Future Cities Singapore

Future Cities Singapore
October 15, 2012 jrebsame

Design Research Studio

Professor Christophe Girot (ETH Z)
Professor Jörg Rekittke (NUS)

RESEARCH TEAM

Philip Paar, Alexandre Kapellos, James Melsom

RESEARCHER

Professor Christophe Girot, Dr Senthil Gurusamy, Diogo Andre Pinho Da Costa, Ervine Shengwei Lin, Muhammad Yazid Bin Ninsalam, Michaela Frances Prescott, Kashif Shaad, Nikos Theodoratos, Derek Vollmer

AFFILIATED FACULTY

Professor Dr Paolo Burlando – Chair of Hydrology and Water Resources Management , Professor Dr Shie Yui Liong, Professor Dr. Adrienne Grête-Regamey – Professor Planning of Landscape and Urban Systems, Professor Dr Jörg Rekittke– Landscape Architecture NUS, Dr Tsai Min Sin

STUDENTS

Gauri Bharihoke, Guo Yunjia Lehana, Hou Suya, Lin Shengwei Ervine
Muhammad Yazid Ninsalam, Neha Mehta, Nur Syafiqah Nahadi,Nur, Syuhada Limat, Sng En Ai Rebecca, Soh Han Jie, Teo Hui Yi Rachel

LINKS

Perimeter of investigation (PDF 8.1MB)

Photographic reportage (PDF 4.6MB)

 

The case of the Ciliwung watershed between Bogor and Jakarta in Indonesia

The Future Cities Laboratory (FCL) is a transdisciplinary research centre focused on urban sustainability in a global frame. It is the first research program of the Singapore-ETH Centre for Global Environmental Sustainability (SEC). It is home to a community of over 100 PhD, postdoctoral and Professorial researchers working on diverse themes related to future cities and environmental sustainability.

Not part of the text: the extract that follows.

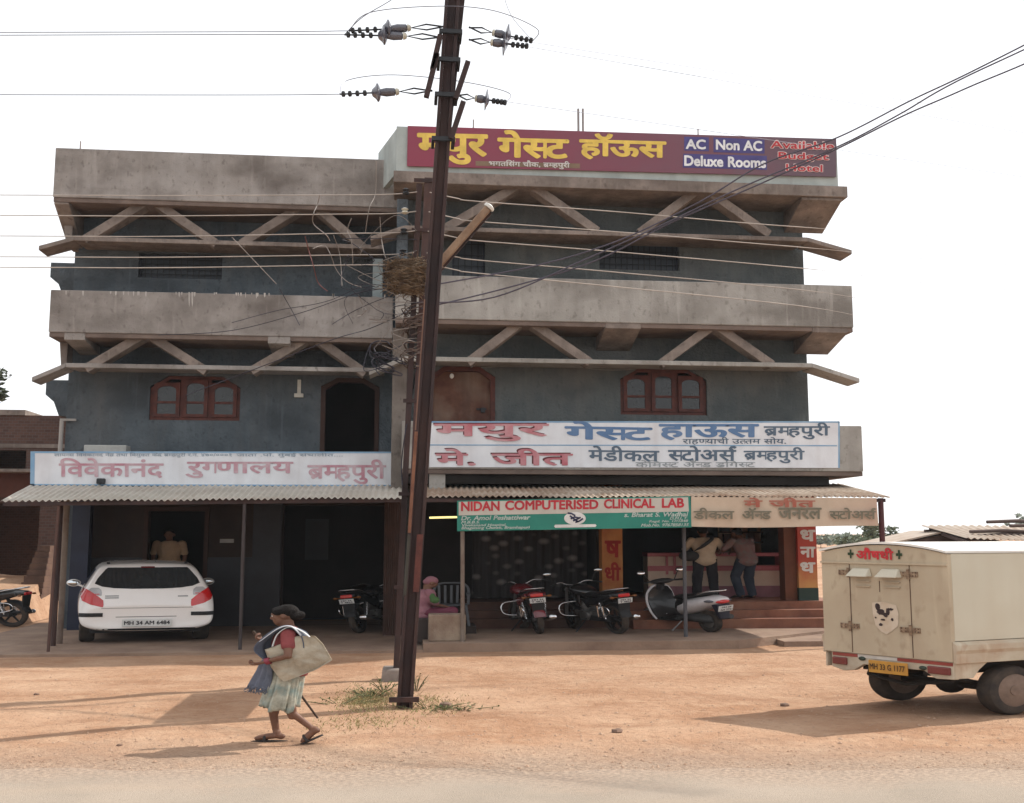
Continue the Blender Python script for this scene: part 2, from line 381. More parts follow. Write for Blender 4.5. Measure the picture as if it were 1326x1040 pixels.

Studying the interaction between water, ecology and landscapes in the extended metropolitan regions of Southeast Asia to improve water quality and biodiversity, while respecting local cultural traditions and dwelling patterns.

Traditional environmental planning has not sufficiently looked at the city and its fringes as a potential reservoir of biotic diversity. Established scientific cannons of ecology tend to concentrate on existing natural preservation areas to further their research rather than turn their experience towards the wider urban environment in general. Current landscape interventions at the urban periphery of major Southeast Asian cities bear this out. They evidence a blatant lack of constructive exchange on the topic of applied sustainability, between urban fringes and their vast rural and territorial hinterlands.

The objective of this project is to integrate cultural and economic considerations within an adaptive system of large-scale landscape structures in view of creating a resilient environmental corridor system capable also of yielding more protection and fruition for the inhabitants. It will use 3D GIS landscape modelling and visualisation combined with hydrological ecosystems modelling to underpin new kinds of interdisciplinary research spanning regional planning, environmental engineering and landscape architecture.

This module aims to initiate remedial methods for tropical landscape architecture capable of contributing significantly to these issues. In particular it addresses the challenge of flood and erosion control, improvement of water quality and biodiversity, while considering the river edge as a public space and slow pedestrian and fluvial corridor that is both ecologically responsible and respectful of local cultural traditions and dwelling patterns. It will do so by focussing on specified sites along the Ciliwung River at the southern periphery of Jakarta in Indonesia, a place prone to recurrent and violent floods. This is intended as a pilot project that will lead to an in-depth investigation resulting in various scenarios, prediction models and guidelines for the planning of medium scale watersheds in rapidly urbanising Southeast Asian cities.

The Design Research Studio on the Ciliwung River running at the Future Cities Laboratory in Singapore during Spring Semester 2012 focuses on the potential role of landscape architecture in the informal settlements of Kampung Melayu and Bukit Duri in Jakarta. Eleven NUS MLA students in their last semester, spent ten days doing intensive field work along the Ciliwung River in Jakarta using handheld GIS technology. They are presently designing a project for an ecological river corridor for Jakarta using precise visualizing and modelling techniques and a variety of topographic approaches.